In cima alla lista dei candidati dell’opposizione compare il nome del capo del Movimento patriottico libero, il settantaduenne cristiano maronita Michel Aoun, detto il Generale. Appoggiato dagli sciiti Hezbollah e da Amal, Aoun e sicuramente il più forte dei nomi finora in corsa. Pur essendo considerandolo dai maroniti un traditore a causa delle sue nuove alleanze e dei rapporti con la Siria, nemico giurato, punta a raccogliere il consenso quella parte dei cristiani che vogliono trovare una soluzione alla crisi. Ex comandante dell’esercito libanese, Aoun è stato primo ministro dal 1988 al 1990 di uno dei due governi che per due anni si sono spartiti il Libano.

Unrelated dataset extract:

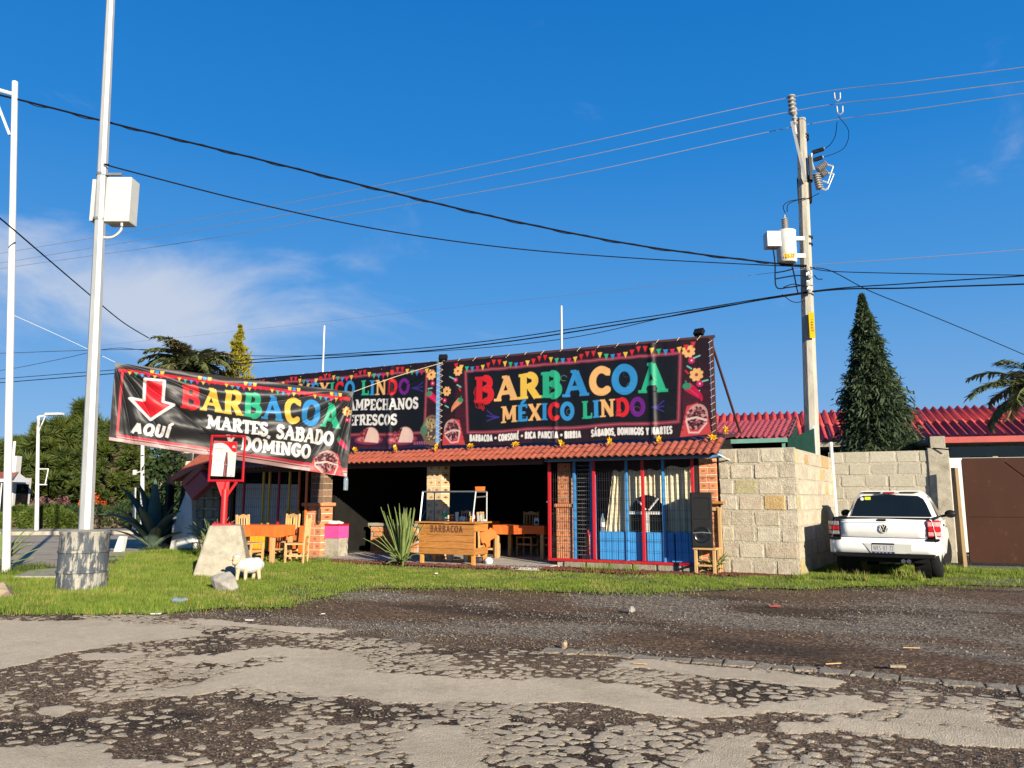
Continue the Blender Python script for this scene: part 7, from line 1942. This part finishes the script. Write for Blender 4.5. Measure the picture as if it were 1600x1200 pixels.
MB().box((0, 1.3, 1.475), (1.0, .8, .02)).build('roof_panel', M['car_white'], pt, bevel=.01)
MB().cyl((0, 1.0, 1.47), (0, .93, 1.53), .012, .006, n=6).build('antenna', M['black'], pt)
for s_ in (-1, 1):
    sw_ = [(1.02, 1.0), (2.28, 1.0), (1.98, 1.33), (1.85, 1.37), (1.15, 1.38), (1.05, 1.3)]
    MB().add([(s_ * (.775 - (z - 1.0) * .43), y, z) for y, z in sw_] + [(s_ * (.74 - (z - 1.0) * .43), y, z) for y, z in sw_], [tuple(range(6)), tuple(reversed(range(6, 12)))] + [(i, (i + 1) % 6, 6 + (i + 1) % 6, 6 + i) for i in range(6)]).build('side_window', M['car_glass'], pt)
    mi_ = MB().ball((s_ * .93, 2.02, 1.05), (.10, .05, .075), 12, 8).build('mirror', M['black'], pt, smooth=True); MB().tube([(s_ * .76, 2.05, 1.0), (s_ * .90, 2.03, 1.03)], .025, 5).build('mirror_arm', M['black'], mi_)
    dd = MB().add([(s_ * (HW + .006), y, z) for y, z in ((.95, .40), (2.18, .40), (2.2, .94), (.95, .94))] + [(s_ * (HW - .02), y, z) for y, z in ((.95, .40), (2.18, .40), (2.2, .94), (.95, .94))], [(0, 1, 2, 3), (0, 4, 5, 1), (1, 5, 6, 2), (2, 6, 7, 3), (3, 7, 4, 0)]).build('door', M['car_white'], pt, bevel=.006)
    MB().box((s_ * (HW + .012), 1.12, .86), (.03, .14, .035)).build('handle', M['black'], dd, bevel=.006)
    MB().box((s_ * (HW + .005), 2.36, .80), (.02, .05, .04)).build('indicator', M['black'], pt)
    # dark wheel housings
    for cy in (0, WB):
        MB().lathe([(.40, 0), (.40, .24)], n=20, mx=Matrix.Translation((s_ * .53 - .12, cy, RW + .01)) @ Matrix.Rotation(R(90), 4, 'Y')).build('wheel_housing', M['black'], pt)
        steer = R(-14) if cy else 0
        wl_ = thing('wheel', None, None, (s_ * .715, cy, RW), steer); wl_.parent = pt
        mx = Matrix.Rotation(R(90), 4, 'Y')
        MB().lathe([(.19, -.09), (.27, -.10), (.298, -.075), (.302, 0), (.298, .075), (.27, .10), (.19, .09)], n=30, mx=mx).build('tyre', M['tyre'], wl_, smooth=True, angle=60)
        MB().lathe([(.02, s_ * .05), (.10, s_ * .06), (.17, s_ * .055), (.19, s_ * .085)], n=20, mx=mx).build('rim', M['steel'], wl_, smooth=True)
MB().box((0, .9, .36), (1.3, 2.9, .16)).build('underbody', M['black'], pt)
for dx in (.29, .37): MB().lathe([(.028, 0), (.034, 0), (.034, .14), (.028, .14)], n=14, mx=Matrix.Translation((dx, -.74, .325)) @ Matrix.Rotation(R(90), 4, 'X')).build('exhaust_pipe', M['chrome'], pt, smooth=True)
for s_ in (-1, 1): MB().ball((s_ * .56, WB + .66, .70), (.15, .06, .09), 12, 8).build('headlight', M['light_clear'], pt, smooth=True)

# ---------------------------------------------------------------- vegetation
def quads_mesh(name, C0, D, Wv, ln, wd, m, parent, tip=.25, kind=None):
    """leaf blades: base C0 (n,3), direction D (n,3), width vector Wv (n,3); four-sided, narrowing to the tip"""
    n = len(C0); ln = np.asarray(ln)[:, None]; wd = np.asarray(wd)[:, None]
    V = np.stack([C0 - Wv * wd * .35, C0 + Wv * wd * .35, C0 + D * ln * .55 + Wv * wd * .5, C0 + D * ln + Wv * wd * .5 * tip, C0 + D * ln - Wv * wd * .5 * tip, C0 + D * ln * .55 - Wv * wd * .5], 1)
    b = np.arange(n)[:, None] * 6
    F = np.concatenate([b + np.array([[0, 1, 2, 5]]), b + np.array([[5, 2, 3, 4]])])
    return np_mesh(name, V.reshape(-1, 3), F, m, parent, kind=kind)
def unit(a): return a / np.maximum(np.linalg.norm(a, axis=1, keepdims=True), 1e-9)
def rdir(n):
    return unit(RNG.normal(size=(n, 3)))
def perp(D):
    return unit(np.cross(D, rdir(len(D))))
def bushy_tree(label, P, h, r, nclump, m, trunk_r, crown0, seed, cat='tree', per=210, csz=.55, name='pine_tree', group=None, leaf=.26, needle=.035, shape=1.0, tuft_up=.3):
    t = thing(name, label, cat, P, 0, group)
    rd = random.Random(seed); rg = np.random.default_rng(seed)
    MB().tube([(0, 0, 0), (.1, 0, h * .35), (-.05, .05, h * .7), (0, 0, h * .92)], [trunk_r, trunk_r * .75, trunk_r * .4, trunk_r * .12], 8).build('trunk', M['bark'], t)
    cents = []
    limbs = MB()
    burst = name == 'pine_tree'
    for i in range(nclump):
        z = crown0 + (h - crown0) * (rd.random() ** .9)
        f = (z - crown0) / (h - crown0)
        rr_ = r * (math.sin(min(1, .12 + f * 1.05) * math.pi) ** .55 if shape == 1 else (1 - f) ** .8 + .08) * rd.uniform(.55, 1.08)
        a = rd.uniform(0, 6.283)
        c = (rr_ * math.cos(a), rr_ * math.sin(a), z); cents.append(c)
        if i % 3 == 0: limbs.tube([(0, 0, max(z - rr_ * .45, crown0 * .6)), (c[0] * .5, c[1] * .5, z - rr_ * .15), c], [trunk_r * .3, trunk_r * .2, .015], 4)
    limbs.build('limb', M['bark'], t, kind='stuff')
    Cn = np.array(cents); n = nclump * per
    ci = np.repeat(np.arange(nclump), per)
    off = rg.normal(size=(n, 3)); off /= np.linalg.norm(off, axis=1, keepdims=True)
    rad = csz * r / 2.2 * (rg.random((n, 1)) ** .5) * (0.7 + .6 * rg.random(nclump))[ci][:, None]
    off[:, 2] *= .72
    if burst:      # needle tufts: every needle of a tuft springs from its middle
        B = Cn[ci] + off * rad * .30; D = unit(off + np.array([0, 0, tuft_up]) + .25 * rg.normal(size=(n, 3)))
        ln_ = rad[:, 0] * (.8 + .3 * rg.random(n)); wd_ = np.full(n, needle)
        quads_mesh('crown', B, D, perp(D), ln_, wd_, m, t)
        return t
    B = Cn[ci] + off * rad
    D = unit(off + np.array([0, 0, tuft_up]) + .5 * rg.normal(size=(n, 3)))
    quads_mesh('crown', B, D, perp(D), leaf * (0.6 + .8 * rg.random(n)), needle * 4 * (0.6 + .8 * rg.random(n)), m, t)
    return t
PG = 'bushy pines across the side street'
def pineat(px, Y, topy, r, label, seed, m='pine_leaf', c0=.20, ncl=270, **k):
    base = at(px, 780, Y); base.z = 0
    h = at(px, topy, Y).z
    bushy_tree(label, base, h, r, ncl, M[m], .22, h * c0, seed, group=PG, per=165, csz=.40, leaf=.30, needle=.042, tuft_up=.35, **k)
pineat(120, 42, 634, 3.0, 'tallest bushy pine, behind the steel pole across the side street', 3)
pineat(56, 43, 668, 2.6, 'bushy pine behind the white lamp post with the small frame', 4)
pineat(172, 41, 664, 2.2, 'bushy pine between the steel pole and the hanging banner', 5)
pineat(18, 47, 688, 2.2, 'bushy pine at the far left beside the white house', 6)
pineat(90, 52, 676, 3.0, 'darker bushy pine standing behind the gap of the two front pines', 7, 'pine_leaf_dark')
pineat(203, 50, 722, 2.0, 'low dark pine behind the slim white pole', 8, 'pine_leaf_dark')
pineat(-40, 46, 668, 3.0, 'bushy pine beyond the left edge of the picture', 9)
P = at(246, 780, 46); P.z = 0
bushy_tree('thin grey green tree behind the agave', P, at(246, 728, 46).z, 1.9, 60, M['pine_leaf_dark'], .12, 1.2, 12, per=90, csz=.7, name='broadleaf_tree', leaf=.16, needle=.04)
P = at(225, 780, 60); P.z = 0
bushy_tree('far dark tree at the end of the side street', P, at(225, 746, 60).z, 4.0, 70, M['pine_leaf_dark'], .2, .6, 13, per=150, name='broadleaf_tree')
# bare twigs
P = at(240, 780, 43); P.z = 0
bt_ = thing('bare_tree', 'bare pale twiggy tree in front of the dark trees by the agave', 'tree', P); rd = random.Random(5)
MB().tube([(0, 0, 0), (.05, 0, 1.6)], [.07, .05], 6).build('trunk', M['bark'], bt_)
tw = MB()
for i in range(26):
    a = rd.uniform(0, 6.28); l = rd.uniform(.8, 1.9); s_ = rd.uniform(.2, .8)
    tw.tube([(.05, 0, 1.2 + rd.uniform(0, .5)), (.05 + s_ * .5 * math.cos(a), s_ * .5 * math.sin(a), 1.6 + l * .5), (.05 + s_ * math.cos(a) * 1.2, s_ * math.sin(a) * 1.2, 1.6 + l)], [.03, .02, .006], 4)
tw.build('twig', mat('twig', (.30, .26, .22)), bt_, kind='stuff')
# hedges and flowers on the far side
def hedge(label, P, sx, sy, sz, m, seed, n=5200, name='hedge', leaf=.11):
    t = thing(name, label, 'hedge' if name == 'hedge' else 'flower bed', P)
    rg = np.random.default_rng(seed)
    o = rg.normal(size=(n, 3)); o /= np.linalg.norm(o, axis=1, keepdims=True); o[:, 2] = np.abs(o[:, 2])
    o = np.sign(o) * np.abs(o) ** .72
    o *= (.86 + .14 * rg.random((n, 1))) * (1 + .10 * np.sin(o[:, :1] * 7 + seed))
    B = o * np.array([sx, sy, sz]); D = unit(o + .7 * rg.normal(size=(n, 3)))
    quads_mesh('foliage', B, D, perp(D), leaf * (.6 + .8 * rg.random(n)), leaf * .7 * (.6 + .8 * rg.random(n)), m, t)
    c = MB().ball((0, 0, 0), (sx * .88, sy * .88, sz * .88), 16, 8); c.v = [(x, y, max(z, 0)) for x, y, z in c.v]
    c.build('branches', M['bark'], t)
def gx_(px, Y): 
    p = at(px, 780, Y); p.z = .08; return p
hedge('rounded clipped green bush right of the framed lamp post', gx_(78, 35), 1.05, .8, 1.0, M['hedge_leaf'], 1)
hedge('clipped green bush left of the framed lamp post', gx_(38, 35.5), 1.0, .8, .95, M['hedge_leaf'], 2)
hedge('long dark hedge behind the steel pole', gx_(158, 37), 2.0, .8, 1.0, M['pine_leaf_dark'], 3)
hedge('dark hedge behind the far white pole', gx_(215, 38), 1.6, .8, 1.1, M['pine_leaf_dark'], 4)
hedge('low dark hedge between the clipped bush and the steel pole', gx_(110, 37.5), 1.6, .8, .95, M['pine_leaf_dark'], 8)
hedge('pink flowers above the clipped bushes at the far left', gx_(45, 38), 1.6, .5, 1.35, M['flower_pink'], 5, 1500, 'flower_bed', .08)
hedge('pink flowers behind the rounded clipped bush', gx_(86, 39), 1.2, .5, 1.4, M['flower_pink'], 6, 900, 'flower_bed', .08)
hedge('orange flowers behind the hedge by the steel pole', gx_(146, 39.5), .7, .4, 1.55, M['flower_orange'], 7, 800, 'flower_bed', .09)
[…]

Dopo aver perso la guerra di liberazione contro l’occupazione siriana, nell’agosto del 1991 è stato estradato in Francia dove ha trascorso 15 anni di esilio forzato. Rientrato in Patria il 7 maggio 2005, subito dopo il ritiro delle truppe siriane dalla valle della Bekaa, ha partecipato alle elezioni parlamentari ed è stato eletto deputato con il Movimento patriottico libero. Oppositore del governo filo-occidentale di Seniora, Aoun ha trovato un compromesso ideale con Hezbollah, un’alleanza che forse gli permetterà di rientrare nel palazzo presidenziale di Baabda, questa volta con il sostegno di Damasco.